Tennant (The Half-Mother, 1985) enters this fall's ``Jane Wars'' in which sequels to Austen's Pride and Prejudice vie—and is bested by Julia Barrett with her deft and entertaining Presumption (p. 948). It's Christmastime a year after Elizabeth's marriage to Darcy, and her joy in her new state is marred by her failure to conceive a child (a subject treated here with an openness that would horrify Austen—at one point, Elizabeth's mother, Mrs. Bennet, actually recommends, in mixed company, a vinegar douche as an aide to conceiving a boy). Apart from Elizabeth's personal disappointment, the fate of Pemberley is at stake: If a male heir is not born to Fitzwilliam Darcy, the estate will go to the nearest male relative, the obnoxious Thomas Roper.
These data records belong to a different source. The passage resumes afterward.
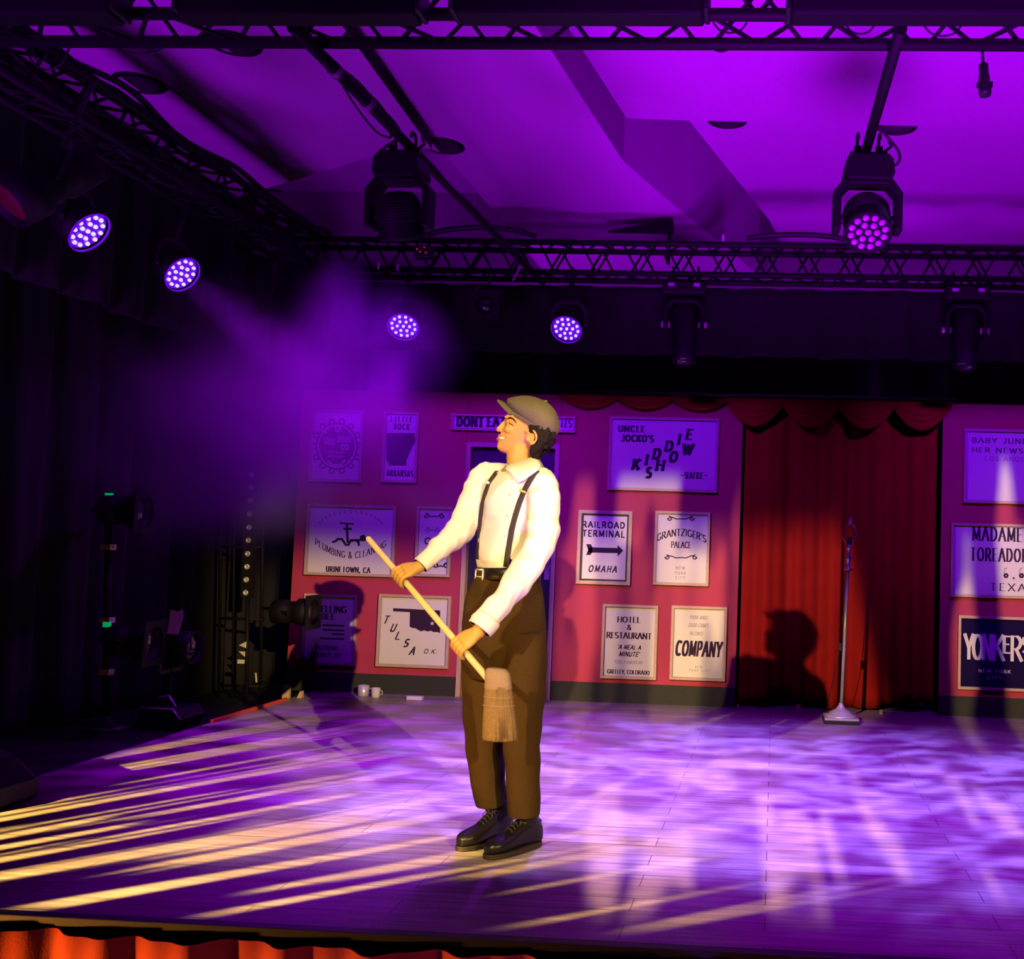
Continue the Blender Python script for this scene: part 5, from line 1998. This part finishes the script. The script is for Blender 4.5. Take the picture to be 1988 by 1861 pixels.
def grip(c, wrist, near, thumb_dir):
    """closed hand about the handle at c; near = side on which the knuckles lie"""
    h = hd
    w = (wrist - c)
    w = (w - h * w.dot(h)).normalized()
    n = h.cross(w)
    if n.dot(near) < 0:
        n = -n
    P = lambda ang, rad, off: c + (w * math.cos(math.radians(ang)) + n * math.sin(math.radians(ang))) * rad + h * off
    # palm from the wrist to the knuckles
    kn = P(52, .036, 0)
    pr = []
    for t_, hwid, th in ((0, .026, .021), (.25, .031, .020), (.55, .039, .019), (.85, .042, .0165), (1.0, .040, .013)):
        q = wrist.lerp(kn, t_)
        d = (kn - wrist).normalized()
        side = h - d * h.dot(d)
        side.normalize()
        up = d.cross(side).normalized()
        pr.append(ell(q, side * hwid, up * th, 20, 0.85))
    mb.rings(pr)
    mb.ball(P(-20, .026, thumb_dir * .012), (.022, .022, .022))
    for i, off in enumerate((-.0315, -.0105, .0105, .0305)):
        k = 1.0 - 0.10 * (thumb_dir * off < -.02) + .0
        rad = HR + .0092
        pts = [P(48, .034, off * .95), P(85, rad + .012, off), P(118, rad + .004, off), P(155, rad, off * 1.02), P(198, rad, off), P(240, rad * 1.0, off * .98), P(272, rad * 1.05, off * .96)]
        mb.tube(pts, [.0105 * k, .0108 * k, .0098 * k, .0100 * k, .0090 * k, .0088 * k, .0070 * k], 10)
    o = thumb_dir * .036
    pts = [P(-25, .034, thumb_dir * .012), P(-48, .030, thumb_dir * .028), P(-75, HR + .013, o), P(-115, HR + .0105, o + thumb_dir * .008), P(-150, HR + .0095, o + thumb_dir * .010)]
    mb.tube(pts, [.0135, .0125, .0105, .0105, .0075], 10)


CR, CL = on_handle(781), on_handle(898)
WR, WL = J(811, 1101, -.112), J(928, 1226, -.353)
grip(CR, WR, Vector((0.0, -1, 0.4)), -1)
grip(CL, WL, Vector((0.3, -1, 0.0)), -1)

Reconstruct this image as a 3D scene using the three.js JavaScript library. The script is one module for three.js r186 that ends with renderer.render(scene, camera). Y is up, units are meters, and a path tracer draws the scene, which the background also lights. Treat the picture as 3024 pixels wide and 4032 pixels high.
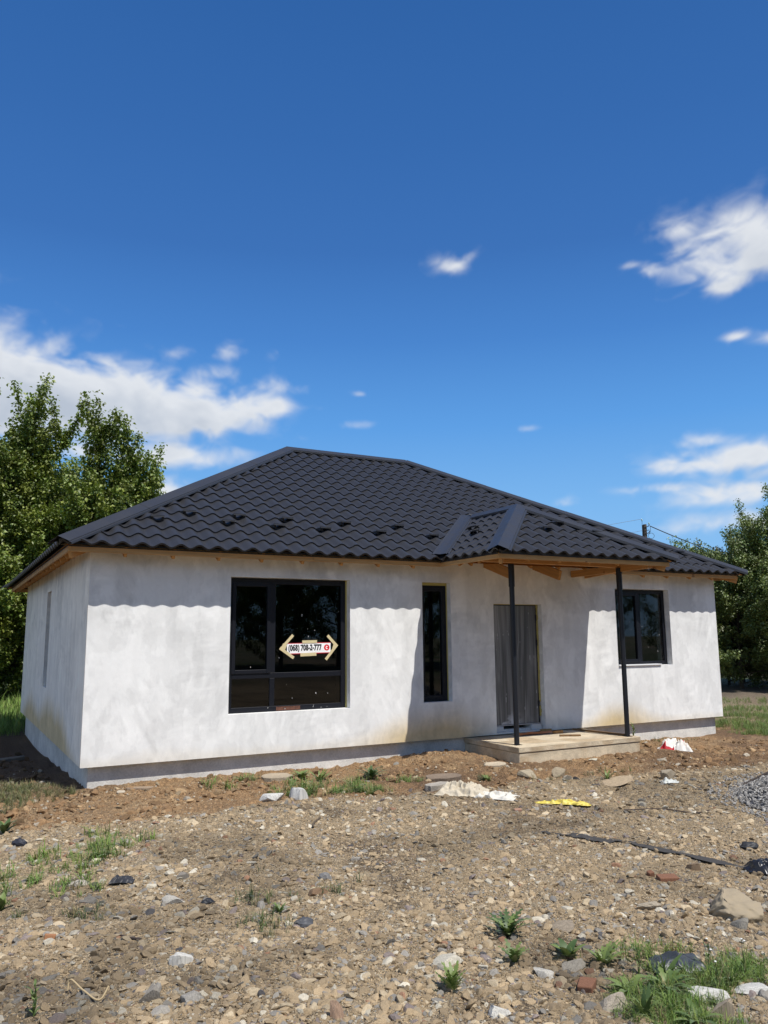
import * as THREE from 'three';
import { mergeGeometries, mergeVertices } from 'three/addons/utils/BufferGeometryUtils.js';
import { RoundedBoxGeometry } from 'three/addons/geometries/RoundedBoxGeometry.js';

// ---------------------------------------------------------------- camera, sky, sun, exposure
const scene = new THREE.Scene();
const camera = new THREE.PerspectiveCamera(65.75, 0.75, 0.1, 1500);
camera.position.set(-1.679, 1.683, 11.437);
{
  const R = new THREE.Vector3(0.87724, -0.00784, 0.47999), U = new THREE.Vector3(-0.06784, 0.98781, 0.14013), F = new THREE.Vector3(0.47524, 0.15549, -0.86601);
  camera.quaternion.setFromRotationMatrix(new THREE.Matrix4().makeBasis(R, U, F.negate()));
}
const renderer = new THREE.WebGLRenderer({ antialias: true });
renderer.toneMapping = THREE.LinearToneMapping;
renderer.toneMappingExposure = 1.0;
renderer.shadowMap.enabled = true;

const SUN = new THREE.Vector3(0.262, 1.77, 1).normalize();
const sun = new THREE.DirectionalLight(new THREE.Color(1.0, 0.965, 0.91), 5.0);
sun.name = 'sun';
sun.position.copy(SUN).multiplyScalar(60);
sun.castShadow = true;
Object.assign(sun.shadow.camera, { left: -35, right: 35, top: 35, bottom: -35, near: 1, far: 140 });
sun.shadow.mapSize.set(4096, 4096);
sun.shadow.radius = 1;
scene.add(sun, sun.target);

// ---------------------------------------------------------------- noise
function rng(seed) { let a = seed >>> 0; return () => { a = (a + 0x6d2b79f5) | 0; let t = Math.imul(a ^ (a >>> 15), 1 | a); t = (t + Math.imul(t ^ (t >>> 7), 61 | t)) ^ t; return ((t ^ (t >>> 14)) >>> 0) / 4294967296; }; }
const clamp = (x, a = 0, b = 1) => Math.min(b, Math.max(a, x)), lerp = (a, b, t) => a + (b - a) * t;
const smooth = (a, b, x) => { const t = clamp((x - a) / (b - a)); return t * t * (3 - 2 * t); };
const HT = new Float32Array(65536); { const r = rng(77); for (let i = 0; i < 65536; i++) HT[i] = r(); }
const hash2 = (ix, iy) => HT[(Math.imul(ix, 374761) + Math.imul(iy, 668265) ^ Math.imul(ix ^ (iy << 3), 40503)) & 65535];
function vnoise(x, y) {
  const ix = Math.floor(x), iy = Math.floor(y); let fx = x - ix, fy = y - iy;
  fx = fx * fx * (3 - 2 * fx); fy = fy * fy * (3 - 2 * fy);
  const a = hash2(ix, iy), b = hash2(ix + 1, iy), c = hash2(ix, iy + 1), d = hash2(ix + 1, iy + 1);
  return a + (b - a) * fx + (c - a) * fy + (a - b - c + d) * fx * fy;
}
function fbm(x, y, o = 4) { let s = 0, a = 0.5, n = 0; for (let i = 0; i < o; i++) { s += a * vnoise(x, y); n += a; a *= 0.5; x = x * 2.03 + 17.3; y = y * 2.01 - 9.1; } return s / n; }
// value noise whose lattice wraps, for tiling textures
function tnoise(x, y, p) {
  const ix = Math.floor(x), iy = Math.floor(y); let fx = x - ix, fy = y - iy;
  fx = fx * fx * (3 - 2 * fx); fy = fy * fy * (3 - 2 * fy);
  const m = (k) => ((k % p) + p) % p, h = (i, j) => hash2(m(i) + 31 * p, m(j) + 7 * p);
  const a = h(ix, iy), b = h(ix + 1, iy), c = h(ix, iy + 1), d = h(ix + 1, iy + 1);
  return a + (b - a) * fx + (c - a) * fy + (a - b - c + d) * fx * fy;
}

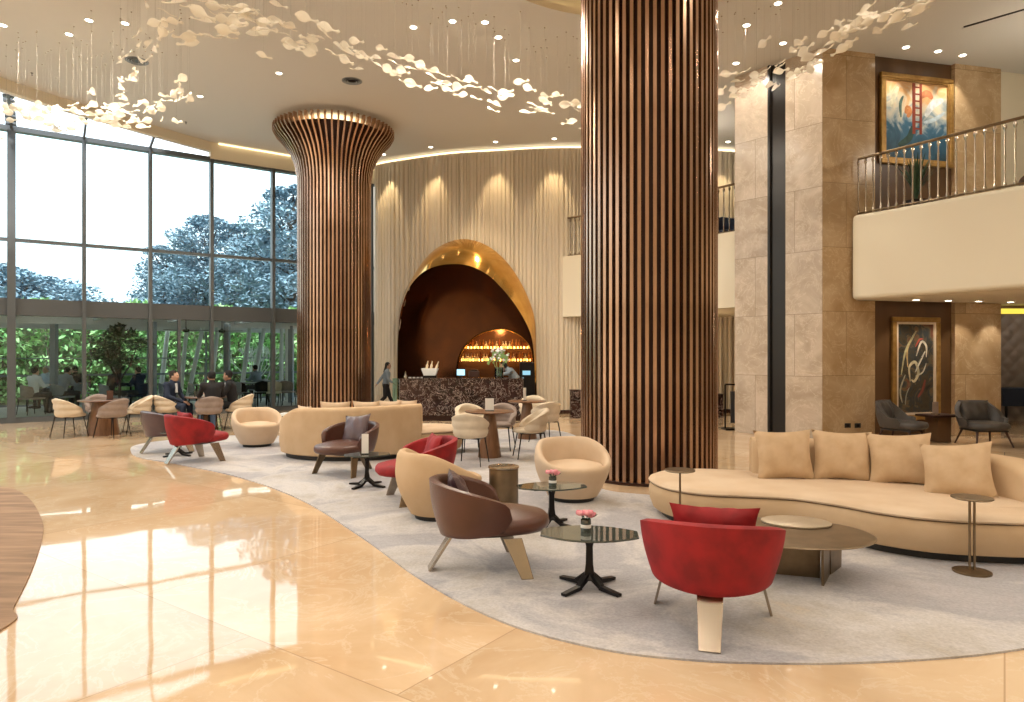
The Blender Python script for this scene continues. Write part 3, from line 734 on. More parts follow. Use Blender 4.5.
for i, (px, D) in enumerate([(336, 11.15), (367, 11.25), (391, 11.42), (408, 11.55)]):
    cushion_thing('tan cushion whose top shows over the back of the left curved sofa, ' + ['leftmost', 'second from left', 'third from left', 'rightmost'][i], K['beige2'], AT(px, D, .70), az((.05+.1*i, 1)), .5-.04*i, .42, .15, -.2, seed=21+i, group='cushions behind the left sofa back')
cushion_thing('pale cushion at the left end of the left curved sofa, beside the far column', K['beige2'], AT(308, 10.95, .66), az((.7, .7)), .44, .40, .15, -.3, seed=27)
# ---- coffee table ----
ct = G(828, 534, .35); ct = Vector((2.07, 5.17, CZ))
t = thing('coffee_table', 'low oval bronze coffee table with a raised round tray disc before the long sofa', 'coffee table', ct, -.22)
cushion(0, 0, .60, .47, .300, .320, n=64, pw=2.0, crown=0).build('tabletop', K['antique'], t, smooth=40)
MB().lathe([(.0,.321),(.235,.321),(.24,.326),(.24,.334),(.232,.337),(.0,.337)], 48, (.10,.27,0), sx=1.08, sy=.82).build('tray_disc', mat('champagne_disc', (.52,.44,.33), .35, .6), t)
plate(MB(), (.24, -.10, .302), (.24, -.10, 0), (.35, 1, 0), .34, .30, .018).build('leg', K['antique'], t, smooth=0)
plate(MB(), (-.14, -.02, .302), (-.14, -.02, .0), (1, -.10, 0), .72, .70, .018).build('leg', K['antique'], t, smooth=0)
plate(MB(), (.36, .16, .302), (.36, .16, .0), (.55, 1, 0), .30, .26, .018).build('leg', K['antique'], t, smooth=0)
# ---- drink tables ----
def drink(loc, h, label, r=.13, two=False):
    t = thing('drinks_table', label, 'side table', loc)
    MB().lathe([(0,h-.014),(r-.01,h-.014),(r,h-.007),(r-.004,h),(0,h)], 32).build('tabletop', K['antique'], t)
    MB().lathe([(0,0),(r*.92,0),(r*.92,.012),(.02,.018),(0,.018)], 32).build('base', K['antique'], t)
    for s in ((-1, 1) if two else (0,)): MB().tube([(s*.018, 0, .015), (s*.018, 0, h-.012)], .009, 8).build('stem', K['antique'], t)
drink(Vector((AT(680, 5.92).x, 5.92, CZ)), .655, 'slim bronze drinks table behind the red chair at the left end of the long sofa')
drink(Vector((AT(972, 5.2).x, 5.2, CZ)), .568, 'slim bronze drinks table with two stems at the right end of the long sofa', two=True, r=.14)
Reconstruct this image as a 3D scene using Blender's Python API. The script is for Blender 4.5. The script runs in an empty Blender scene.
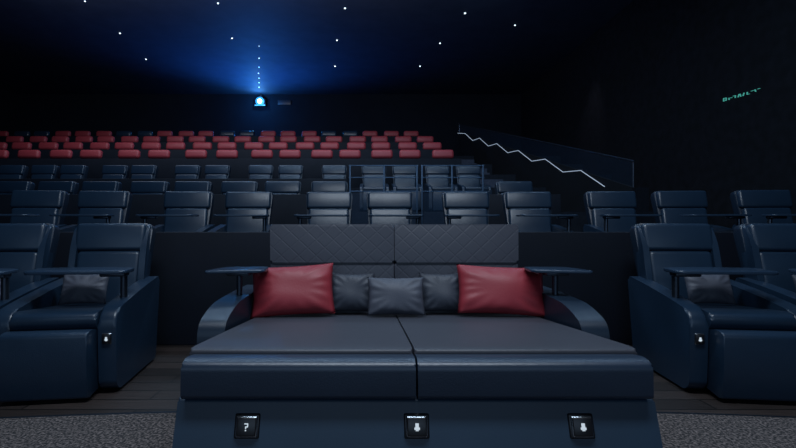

While Elizabeth is stewing about this, chance bits of evidence convince her that her adored husband is keeping a heavy secret from her: that a deceased Frenchwoman who once lived in the village near Pemberley was actually his mistress, and that the six-year-old boy Elizabeth once happened to glimpse in her husband's company is Fitzwilliam Darcy's illegitimate son by this woman. Meanwhile, her anxieties are aggravated by a disastrous snowbound holiday house-party during which her mother behaves with preposterous crudeness; her sister Jane gives birth; Lady Catherine de Bourgh constantly voices her august disapproval; and Darcy frigidly withdraws. By the time the story has lurched to its conclusion (the wrap-up is rushed, suggesting that the writer herself was eager to get it over with), the reader is likely to have lost sympathy with Elizabeth for entertaining such unworthy thoughts about Darcy and for showing so little sign of the intelligence, pluck, and humor for which she has been beloved in the original. Dyspeptic.